Moorcock’s Ukraine is so exotic that it could be one of the alternative universes or extraterrestrial settings he has elsewhere invented. The Ukraine of Heavy Sand, a Soviet novel first published in 1978, reminds one of nothing so much as Ambridge. It is a cosy saga of the shoe-making Ivanovsky family: ‘simple toilers, who didn’t try to solve the world’s problems’. Not only the world’s problems, but the Ukraine’s pass them by unnoticed – there is, for instance, no mention of the Ukrainian nationalist uprising in 1917, which would surely have caught their eye. And although it covers the period from 1909 to 1972, there is no reference to any Soviet leader or any branch of the Soviet police. The Russo-German Pact is mentioned fleetingly, but the narrator (a figure as reliable and simple as Pyat is devious) opines that its real purpose was to bring pressure on the Germans to cease their ‘anti-semitic antics’. Although they are Jews, the lvanovskys experience not the slightest persecution from their compatriots. It is only when the Germans invade that they suffer. While the narrator is fighting at the Front, his family lead a ghetto uprising and are tortured and exterminated. ‘Long live their memory! Eternal glory to those brave sons and daughters of the Byelorussian nation,’ conclude the narrator.

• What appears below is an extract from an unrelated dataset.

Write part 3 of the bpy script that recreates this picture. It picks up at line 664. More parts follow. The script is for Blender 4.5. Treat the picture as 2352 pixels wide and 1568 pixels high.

What the novel is in effect saying is that the Jewish population is entirely assimilable into the fabric of Russian life and can perform as patriotically as any of the races in the Soviet Union. But admirable as this may be, it’s hard not to resist fiction which has such a palpable design on the reader. Allen Lane, the English publishers of Heavy Sand, tell us that when the novel first appeared in the monthly journal, October, it ‘created such a sensation that copies of the magazine quickly disappeared from bookstalls, and while waiting-lists to read it were compiled at libraries, privately-bound copies of the three instalments went on sale on the black market.’ It’s not the kind of success Michael Moorcock can expect.